Decepcionado, en medio de la noche, volví a la casilla inicial para preguntarme, encendiendo la lámpara en un rapto de lucidez: ¿y qué cosas son susceptibles de apasionar a alguien? Actividades banales como ir a comprar un martillo, oír radio o lavarse los dientes quedaron de inmediato descartadas. Pensé que tener eso claro ya era un buen punto de partida, pero debía precisar, estrechar el cerco. Entonces me dije: ¿qué puede apasionar a un varón latinoamericano de clase media próximo a la cincuentena, autor de varios libros, que vivió 30 años fuera de su país, con tendencia a la gordura, heterosexual, viajero y deportista frustrado? Al enunciar así el asunto se me ocurrieron decenas de cosas: me apasionan los viajes, los libros de viajes de Paul Theroux, la comida china, el vino tinto de Valpolicella, el blanco de Falanghina, sobre todo con un buen plato de espaguetis alle vongole en cualquier restaurante de playa italiano. Me apasionan el fútbol y la seducción y por supuesto el erotismo y siento un vértigo de felicidad cuando inicio un viaje, cuando el avión acelera en la pista y uno se hunde en el sillón y sabe que ya no bajará a tierra hasta estar muy lejos, en Beirut o Gotemburgo. Al amanecer me di cuenta de que sería difícil responder con sinceridad al video, pues tenía demasiadas cosas que me apasionaban y cada vez era más difícil concentrarme en una sola. Hice esfuerzos por dormir, pero la cabeza siguió su curso: los nems vietnamitas, el jugo de lulo, la música de Rubén Blades, el mezcal de Oaxaca, los baños turcos de Estambul y los saunas de Estocolmo.

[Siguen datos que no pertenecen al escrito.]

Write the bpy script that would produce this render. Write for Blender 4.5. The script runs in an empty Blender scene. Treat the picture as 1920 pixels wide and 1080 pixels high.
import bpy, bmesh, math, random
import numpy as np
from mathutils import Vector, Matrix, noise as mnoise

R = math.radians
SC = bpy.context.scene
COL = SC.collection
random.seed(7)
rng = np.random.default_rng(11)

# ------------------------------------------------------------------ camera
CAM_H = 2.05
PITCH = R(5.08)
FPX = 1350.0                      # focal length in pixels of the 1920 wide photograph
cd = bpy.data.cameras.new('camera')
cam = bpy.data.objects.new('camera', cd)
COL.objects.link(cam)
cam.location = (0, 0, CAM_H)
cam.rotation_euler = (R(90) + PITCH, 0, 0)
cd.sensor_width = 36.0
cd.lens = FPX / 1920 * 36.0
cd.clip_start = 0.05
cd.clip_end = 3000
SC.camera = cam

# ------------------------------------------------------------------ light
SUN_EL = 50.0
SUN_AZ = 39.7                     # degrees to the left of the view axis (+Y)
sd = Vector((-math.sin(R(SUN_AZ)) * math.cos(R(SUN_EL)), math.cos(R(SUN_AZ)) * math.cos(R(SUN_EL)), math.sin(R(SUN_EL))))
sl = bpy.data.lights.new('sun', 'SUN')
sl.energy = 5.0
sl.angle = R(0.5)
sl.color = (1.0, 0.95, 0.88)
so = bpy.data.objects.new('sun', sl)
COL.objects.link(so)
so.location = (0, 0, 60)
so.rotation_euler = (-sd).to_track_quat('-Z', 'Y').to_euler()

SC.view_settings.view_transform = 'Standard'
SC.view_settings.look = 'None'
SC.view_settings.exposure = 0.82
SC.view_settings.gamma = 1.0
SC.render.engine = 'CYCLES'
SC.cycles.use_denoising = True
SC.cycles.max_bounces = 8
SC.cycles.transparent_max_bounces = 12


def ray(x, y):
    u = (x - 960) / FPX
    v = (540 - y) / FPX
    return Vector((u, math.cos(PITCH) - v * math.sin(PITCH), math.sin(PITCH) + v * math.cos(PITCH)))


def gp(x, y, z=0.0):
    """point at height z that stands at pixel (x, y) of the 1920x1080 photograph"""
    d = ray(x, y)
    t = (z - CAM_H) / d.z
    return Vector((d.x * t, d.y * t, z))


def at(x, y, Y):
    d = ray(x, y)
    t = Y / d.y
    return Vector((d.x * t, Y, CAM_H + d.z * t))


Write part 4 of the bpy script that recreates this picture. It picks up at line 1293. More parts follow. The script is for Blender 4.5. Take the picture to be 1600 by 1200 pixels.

No sé cómo logré conciliar el sueño por unas horas, y al despertarme debí correr para llegar a tiempo a la grabación. Tenía la mente en blanco, ocupada en mirar el reloj y no llegar tarde. Cuando me cablearon e hicieron prueba de voz me quedé mirando los tatuajes de una camarógrafa y casi olvidé el tema del que debía hablar. De repente el cámara apunto hacia mí, hizo una señal con los dedos y oí “grabando”. Alguien dijo: “Santiago, ¿qué te apasiona verdaderamente?”. Mi mente parecía un terreno baldío, un solitario bar en la mañana, una piscina sin agua, llena de neumáticos y polvo. Sin saber ni lo que pensaba me escuché decir: “El dry martini…”.